Sobre disciplina e profissionalismo
Eu aprendi sobre disciplina e rigor bem pequena. Fazia balé numa das escolas de dança mais tradicionais da cidade. A que levava o nome de uma figura com sobrenome estrangeiro.
Ainda criança, lembro de saber direitinho que o "c" e o "h" juntos tinham som de "q", e de que era preciso muita força para aguentar o tranco do balé clássico. Meus pais me colocaram para aprender a dançar na escola do Hugo Bianchi aos 5, e ali fiquei até o fim da adolescência.
O Hugo tinha fama de ser extremamente rigoroso. Não se podia dançar e voltar pra plateia com o figurino.
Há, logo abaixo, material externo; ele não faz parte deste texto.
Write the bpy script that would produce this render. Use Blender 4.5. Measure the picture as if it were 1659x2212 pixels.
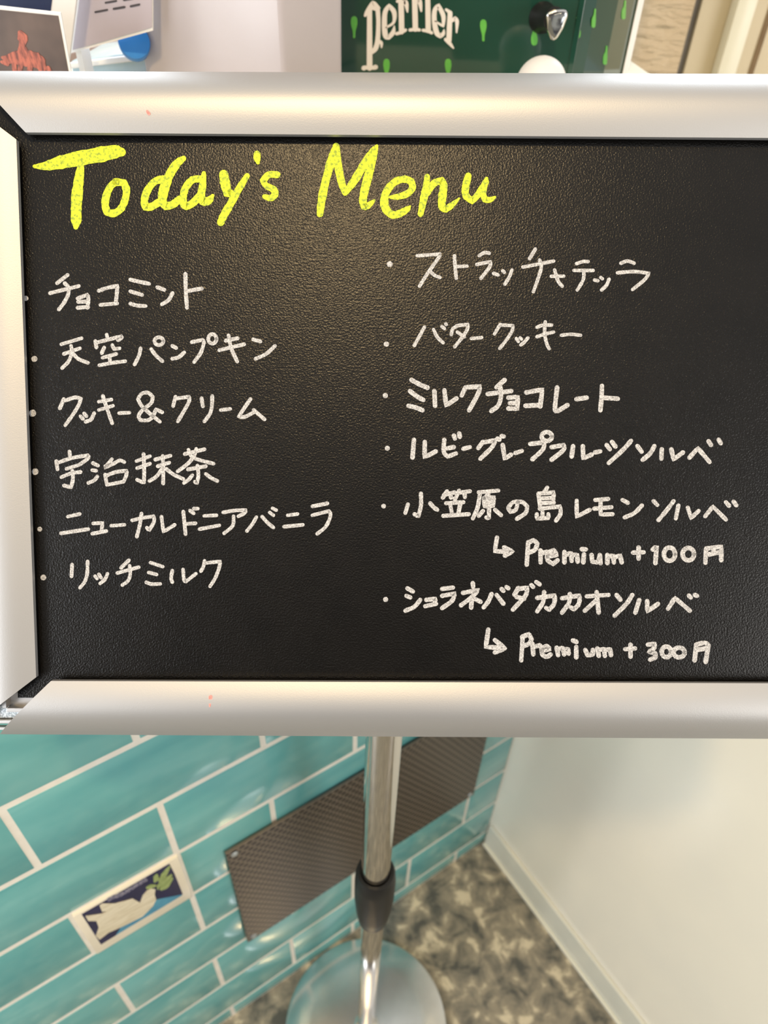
import bpy, bmesh, math, random
from mathutils import Vector, Matrix
from math import sin, cos, tan, pi, radians

SC = bpy.context.scene
for o in list(bpy.data.objects):
    bpy.data.objects.remove(o)
COL = SC.collection
random.seed(7)

# ------------------------------------------------------------------ camera
FPX, IW, IH = 1568.3, 1659, 2212
PITCH, ROLL, CAM_Z = 0.7221, -0.0445, 1.2798
_c, _s = cos(PITCH), sin(PITCH)
_r = Vector((1, 0, 0)); FWD = Vector((0, _c, -_s)); _d = Vector((0, -_s, -_c))
RIGHT = _r * cos(ROLL) + _d * sin(ROLL)
DOWN = -_r * sin(ROLL) + _d * cos(ROLL)
CAM = Vector((0, 0, CAM_Z))
cd = bpy.data.cameras.new('camera')
cam = bpy.data.objects.new('camera', cd); COL.objects.link(cam)
cam.matrix_world = Matrix(((RIGHT.x, -DOWN.x, -FWD.x, 0), (RIGHT.y, -DOWN.y, -FWD.y, 0),
                           (RIGHT.z, -DOWN.z, -FWD.z, CAM_Z), (0, 0, 0, 1)))
cd.sensor_fit = 'VERTICAL'; cd.sensor_height = 36.0; cd.sensor_width = 36.0 * IW / IH
cd.lens = FPX / IH * 36.0
cd.clip_start = 0.01; cd.clip_end = 50
cd.dof.use_dof = True; cd.dof.focus_distance = 0.366; cd.dof.aperture_fstop = 9.5
SC.camera = cam

# ------------------------------------------------------------------ light
SC.view_settings.view_transform = 'Standard'
SC.view_settings.look = 'None'
SC.view_settings.gamma = 1.0
SC.view_settings.use_curve_mapping = False
SC.view_settings.exposure = 0.0
W = bpy.data.worlds.new('world'); SC.world = W; W.use_nodes = True
bg = W.node_tree.nodes['Background']
bg.inputs[0].default_value = (0.94, 0.93, 0.92, 1); bg.inputs[1].default_value = 0.85

def lamp(name, kind, loc, aim, energy, color, size=0.1, size_y=None, spot=None):
    l = bpy.data.lights.new(name, kind); l.energy = energy; l.color = color
    if kind == 'AREA':
        if size_y: l.shape = 'RECTANGLE'; l.size = size; l.size_y = size_y
        else: l.shape = 'DISK'; l.size = size
    else:
        l.shadow_soft_size = size
        if spot: l.spot_size = radians(spot); l.spot_blend = 0.7
    o = bpy.data.objects.new(name, l); COL.objects.link(o)
    o.location = loc
    o.rotation_euler = (Vector(aim) - Vector(loc)).to_track_quat('-Z', 'Y').to_euler()
    return o
lamp('ceiling_downlight', 'AREA', (-0.12, -0.41, 2.5), (0.0, 0.35, 1.1), 18, (1.0, 0.71, 0.35), 0.12)
lamp('cool_rail_fill', 'AREA', (0.1, 1.75, 1.95), (0.05, 0.5, 1.15), 42, (0.84, 0.92, 1.0), 1.8, 0.7)  # added cool fill, no real fixture: whitens the top rail's outer edge
lamp('side_fill_light', 'AREA', (-1.75, -1.0, 1.15), (0.35, 0.35, 0.35), 36, (0.95, 0.97, 1.0), 1.1, 1.3)  # added fill from the left, no real window: brightens the cream panel
lamp('side_fill_light.001', 'AREA', (1.75, -1.25, 1.15), (0.05, 0.4, 0.35), 28, (1.0, 0.97, 0.93), 1.1, 1.3)  # added fill from the right, no real window: brightens the tiles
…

A redinha do coque tinha que ter o mesmo tom do cabelo. Não se podia comer exageradamente antes de dançar. Relendo tudo isso, que rigor extremo era esse que na verdade queria dizer qualidade, cuidado, profissionalismo?
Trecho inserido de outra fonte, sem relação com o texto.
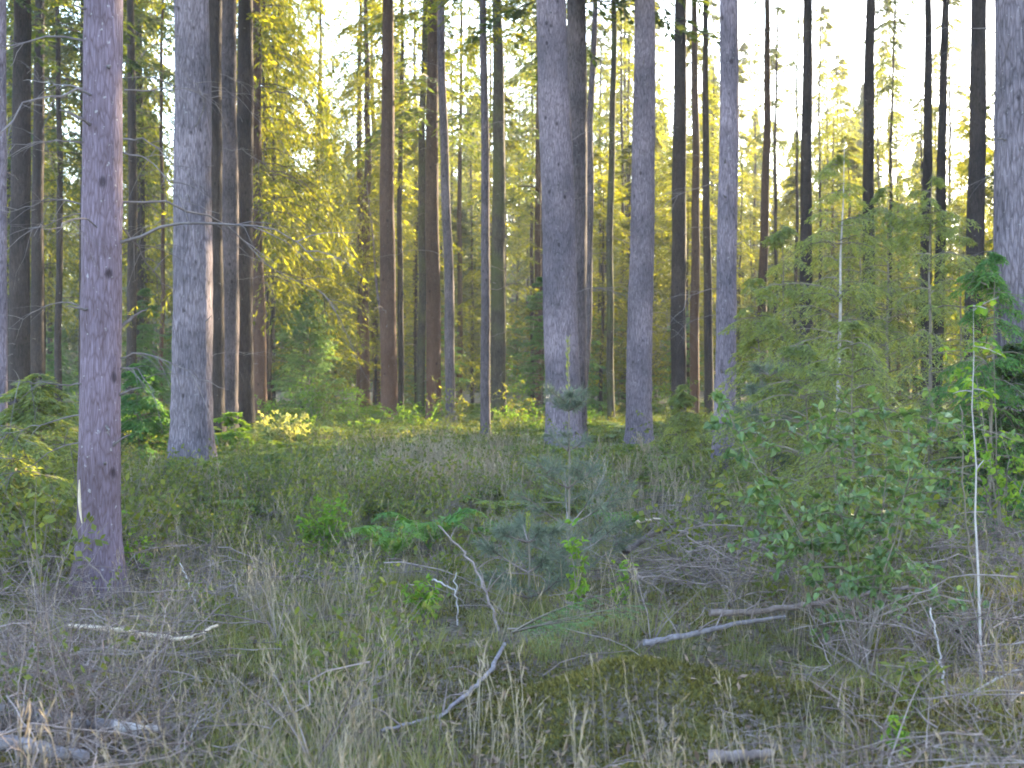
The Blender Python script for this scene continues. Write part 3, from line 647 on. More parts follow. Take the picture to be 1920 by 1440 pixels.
leafy('slim lime green seedling standing in front of the bluish pine', 1085, 1110, .60, .28, 4, 150, .055, .04, 'leaf_lime', 'leafy_plant', 'plant', Y=8.9, bare=.05)
leafy('short lime seedling right of the slim one, before the branch pile', 1165, 1150, .34, .3, 5, 80, .05, .035, 'leaf_lime', 'leafy_plant', 'plant')
leafy('yellow-green round bush standing left of the two bracken clumps', 612, 1045, .52, .55, 10, 420, .06, .04, 'leaf_lime', 'shrub', 'shrub')
leafy('small green plant low in the grass below the bracken clumps', 795, 1165, .24, .42, 9, 220, .05, .028, 'leaf_lime', 'leafy_plant', 'plant')
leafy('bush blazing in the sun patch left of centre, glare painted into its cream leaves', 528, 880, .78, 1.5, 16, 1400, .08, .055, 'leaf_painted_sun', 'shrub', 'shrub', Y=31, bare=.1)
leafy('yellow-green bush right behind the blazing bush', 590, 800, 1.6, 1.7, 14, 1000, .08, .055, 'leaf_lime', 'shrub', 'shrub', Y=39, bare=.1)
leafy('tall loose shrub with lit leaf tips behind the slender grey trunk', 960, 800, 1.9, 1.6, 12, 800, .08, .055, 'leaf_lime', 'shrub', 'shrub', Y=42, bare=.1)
leafy('olive leafy shrub at the foot of the smooth purple trunk', 1265, 860, 1.3, 1.7, 13, 1000, .07, .045, 'leaf_green', 'shrub', 'shrub', Y=26, bare=.1)
leafy('broad dark green shrub left of the nearest trunk', 90, 1000, .95, 1.5, 16, 1100, .06, .04, 'leaf_green', 'shrub', 'shrub', Y=14, bare=.1)
leafy('dark green bramble bush at the left picture edge', 15, 1010, .8, 1.2, 14, 900, .06, .045, 'leaf_green', 'shrub', 'shrub', Y=11.5, bare=.1)
leafy('lime leaf shoots along the right foot of the nearest trunk', 250, 1060, .55, .45, 7, 110, .05, .035, 'leaf_lime', 'leafy_plant', 'plant', Y=11)
leafy('leafy shoots in front of the big ridged trunk at the right edge', 1880, 980, 1.9, .9, 8, 380, .06, .045, 'leaf_lime', 'shrub', 'shrub', Y=11, bare=.35)
leafy('pale stemmed sapling with few leaves rising before the dark evergreen bush', 1840, 1290, 1.95, .5, 1, 45, .055, .04, 'leaf_lime', 'sapling_stem', 'sapling', 'stem_pale', Y=7.3, bare=.5)

for X, Y in [q for q in place(44, 19, 50, 30, 1700, 1.6) if not (390 < q[0]/q[1]*F+960 < 680 and q[1] < 33)]:
    k = R(); far = Y > 33
    leafy('leafy shrub standing in the green undergrowth between the trunks', (X/Y*F+960), 0, (.8+.8*R()) if far else (.3+.4*R()), (1.0+.9*R()) if far else (.5+.5*R()), 10, 520 if far else 260, .075, .05, 'leaf_green' if k < .6 else 'leaf_lime', 'shrub', 'shrub', Y=Y, bare=.08)['group'] = 'shrubs between the trunks'
for X, Y in place(16, 33, 49, 400, 1120, 1.3):
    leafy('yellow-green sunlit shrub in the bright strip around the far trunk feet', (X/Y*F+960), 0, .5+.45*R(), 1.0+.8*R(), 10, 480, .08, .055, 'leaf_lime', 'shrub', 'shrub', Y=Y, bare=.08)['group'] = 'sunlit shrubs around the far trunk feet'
# ferns
def frond(L, n_p, detail):
    s = Soup(); K = 10; t = np.linspace(0, 1, K)
    ra = np.stack([t*L*.75, np.zeros(K), L*(.75*t-.55*t*t)], -1); tubes(s, ra, .004*(1.1-t), 3, 0)
    tp = np.linspace(.18, .98, n_p); b = np.stack([np.interp(tp, t, ra[:, i]) for i in range(3)], -1)
    tang = norm(np.gradient(b, axis=0)); pl = L*.34*np.sin(np.pi*(tp*.80+.17))**.8
    for sg in (1, -1):
        d = norm(tang*.45+np.array([0, sg, -.12])+rng.normal(size=(n_p, 3))*.06); up = norm(np.cross(tang, np.array([0, 1., 0])))*-1
        if not detail:
            diamonds(s, b, d, np.array([0, 0, 1.])+rng.normal(size=(n_p, 3))*.2, pl, pl*.28, 0)
        else:
            m = 9; u = np.linspace(.08, .95, m)
            bb = (b[:, None]+d[:, None]*(pl[:, None]*u)[..., None]).reshape(-1, 3)
            for s2 in (1, -1):
                dd = (d[:, None]*.6+tang[:, None]*s2*.8+np.zeros((1, m, 1))).reshape(-1, 3)
                ll = (pl[:, None]*.24*(1.05-u)).ravel()+.004
                diamonds(s, bb, dd, np.tile([0, 0, 1.], (len(bb), 1))+rng.normal(size=(len(bb), 3))*.15, ll, ll*.5, 0)
    return s.arrays()
def fern_soup(nf, L, n_p, detail):
    s = Soup(); fr = [frond(L*(.75+.4*R()), n_p, detail) for _ in range(3)]
    stamp(s, fr, np.zeros((nf, 3)), np.arange(nf)*2*math.pi/nf+R(nf)*.7, .7+.5*R(nf), rng.normal(size=(nf, 2))*.12); return s
for lab, px, py, L in [('left one of two bright bracken clumps in the middle of the clearing', 735, 1050, .55), ('right one of two bright bracken clumps in the middle of the clearing', 805, 1030, .55),
                       ('small bracken frond clump left of the bluish pine', 925, 1020, .33), ('pale green bracken clump at the right flank of the bluish pine', 1170, 1000, .34)]:
    p0 = ground_pt(px, py)
    tag(obj('fern', fern_soup(9, L, 15, True).mesh('fern', [M['fern_bright']]), None, p0, 0, (1, 1, 2.0)), lab, 'fern')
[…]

O Hugo foi central na formação de inúmeras gerações da dança cearense. Muitas antes de mim, e outras tantas depois. Merecia ter tido um teatro, lei cultural, projeto educacional, ou coisa semelhante, em seu nome. E segue imenso, inesquecível.
Elisa Parente foi aluna de Hugo Bianchi entre 1989 e 1997. É jornalista cearense e mora na Espanha há sete anos, onde trabalha como tradutora.
Dança, dança
Bianchi dança e dança outra vez, outras vezes, ene vezes. Tem todo um repertório de passos esculturais. E então dança, dança, dança, dança e redança, porque dançar é a sua predestinação. Seu corpo em volteios se pronuncia, fala. À mercê da invenção, vai se agitando e se agigantando e sua dança se lança, libérrima de pressões, repressões. Dança, dança, dança, dança, dança e dá-se à dança, não a sós, tão-só consigo, mas com os tantos e tantas que com sua dança aprenderam a dançar.
E assim, a dançar e fazer dançar, Bianchi levanta as mãos e seus braços criam asas e seus pés vão dançando em passadas aladas, sem mais imprimir os rastros no chão. Bianchi agora flutua, espalhando passos pelo espaço e voejando viaja envolto pelos compassos de uma canção que não existe ou que só existe dentro de si mesmo.
Ricardo Guilherme, ator, dramaturgo e diretor de teatro.